Children teach you to appreciate small things in life, a laugh, a smile, a tiny fist struggling to clutch a toy.  They show you that hilarity can be as simple as a washcloth on your head.  They teach you to appreciate things in the moment, because soon someone will need to eat, or sleep, or have grown into a teenager.  When you stumble upon an oasis then, you’re ready for it.  You know how to let it take you in, how to appreciate it.  Before having Ella I’d have never read in a subway station.  I’d have found a park, a library, a coffee shop, somewhere suitable.  But she was asleep, and there were chairs, when else today would I have ten minutes of peace?  Sitting down, being still, opening myself up, I found something beautiful, something refreshing, an oasis in the city.

This is the piece of Munich that I want to keep in my heart.  A lesson I want to teach to Eleanor.  Be calm for a minute, sit still, and find the beauty around you before searching it out somewhere else.  It’s only fair, since she taught it to me.  Because I can’t take the U-Bahn or the murals home with me, I’ll take Sunday.  Sunday in Munich is how Sunday used to be in the USA.  Everything is closed except restaurants, coffee shops, and museums.  Perhaps it sounds awful.  Americans are used to having things the way we want them, when we want them.  We feel driven to go, go, go.  Squeeze one more errand out of every day.  But living here, I find Sunday provides a rhythm to life.  On an enforced day of rest, you can’t feel guilty.  You can’t spend an entire day getting increasingly irate, flitting from store to store, looking for the perfect toddler shoe.  Sunday here is the day everyone is out in the park, at the museum, breaking bread with friends.  It’s a day for yourself; a day to recharge; a day of rest.  I’m going to bring home a day for family, a day for the small things in life, a day to be calm, sit still, appreciate.  We’ll observe the sabbath, and keep the spirit of Munich in our hearts.

7 comments to All The Small Things

  • I read this with an undercurrent of knowing these times and a main current of joy for you and your fam finding these timeless, precious charms. It’s an amazing piece of civilization, open to everyone and found by only a lucky few. I do think you find a lower gear in your tranny when you spend some time living in Europe.

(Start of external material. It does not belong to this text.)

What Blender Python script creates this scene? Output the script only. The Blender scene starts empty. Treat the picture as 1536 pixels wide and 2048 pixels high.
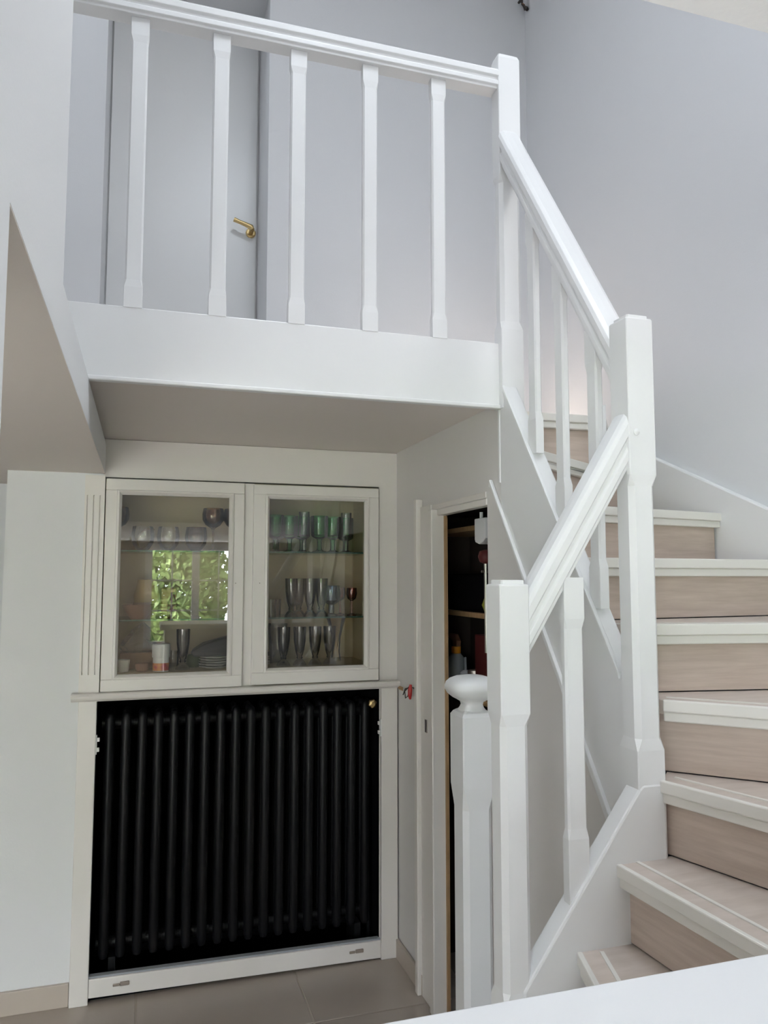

    You are doing the highest and best you can do with your life right now. Your daughter will always know of these times you spent and her appreciation of them will grow over time. Way to go, my spectacular son and since I can’t be there to see these things first hand, thanks for another well expressed day in the life of two vagabonds seeking meaning and grace in olde Europe.

    Love to all of you.

  • Brook

    Another wonderful entry, described beautifully so that I could really catch the feel of those stolen (gifted?) moments you’re talking about. They’re wonderful to discover–and they’re definitely available in the US too, although it sounds like they’re much easier to find in Europe.

  • Mom

    Okay, you made me cry. Beautifully said. We have so often talked about trying to “do” a real sabbath day, but our “American real world” always intervenes. Maybe you can help guide us to a more “re-creative” weekend. Thanks, and love to all. Many more Mozart moments to you.

  • Erica found some excellent toys for Ella in the Shanghai toy market (yay for everything child related being made in China) but I wasn’t sure whether it would be feasible or reasonable to bring them home just to store them until you return if you ever do. Suffice it to say, you, Laura and Ella are in our thoughts.

    Also, I’m on board with the no work on Sunday thing. We have lost so many traditions over the last 200 years. My question is whether the plan will pan out when homework somehow doesn’t get done on Saturday night. 🙂

  • becky

    I really appreciate what you have to say about the small and beautiful things in life and the need to be still enough and quiet enough to see them. Thank you for sharing them and may you savor many more.

  • Laura Spanier

    I think the thing to bring home, or as you put it, keep in your heart, is your ability to do this – to sit back, appreciate the moment, enjoy the quiet and beauty of your surroundings, and revel in the unexpected loveliness that can be found in the most unlikely places. Of course I don’t deny that Europe has much beauty and that life there can be exceedingly graceful. But it’s also so easy to throw yourself out of your normal life, and say “this is so much better/more beautiful/more whatever than what I had before.” Even moving from San Francisco to Seattle, we noticed it. We spent our first month here running around, exploring every part of the city, having picnics on the beach, going out after dinner to fly kites at Gasworks, walking a new street every day. But all too soon we fell into our normal routines – gotta go shopping, gotta do the laundry, got bills to pay, have to work late tonight, got stuff to accomplish, sorry – no time for a picnic, I’ll take you to the park maybe tomorrow kids.

    Something else you might not ever appreciate, having started out your parenthood with such a momentous change in your living situation, is that having a child *can* really slow you down, (even without a move to Munich!)….I stopped feeling like I had to be doing something every day, that if I wasn’t completing some project, taking some class, fixing something, making something, that I wasn’t accomplishing enough. And I realized that taking my daughter on a walk to see the flowers in the park was accomplishment enough for any given day.

    But of course, you still have to work at it. And I think you have to work a little harder at it to when you’re “back home” and it’s all too easy to fall into those routines, and forget to stop and appreciate the moment. So that’s my wish for you – as a friend and a fellow parent – that you can take this amazing thing that you’ve learned, and remember it, wherever you are!

  • Well said Adam! And I completely understand about the little things that keep you there. One day my daughter and I were getting groceries in Damascus and I’d had enough. Enough of the store, of the city, of the country – just wanted to go home when a little boy called me ‘auntie’. It was so natural and sweet that the one moment helped me to find the patience to stay… and we stayed for almost three years. I agree with Laura – the real challenge is noticing those same little things at home. Happy writing to you and your Laura!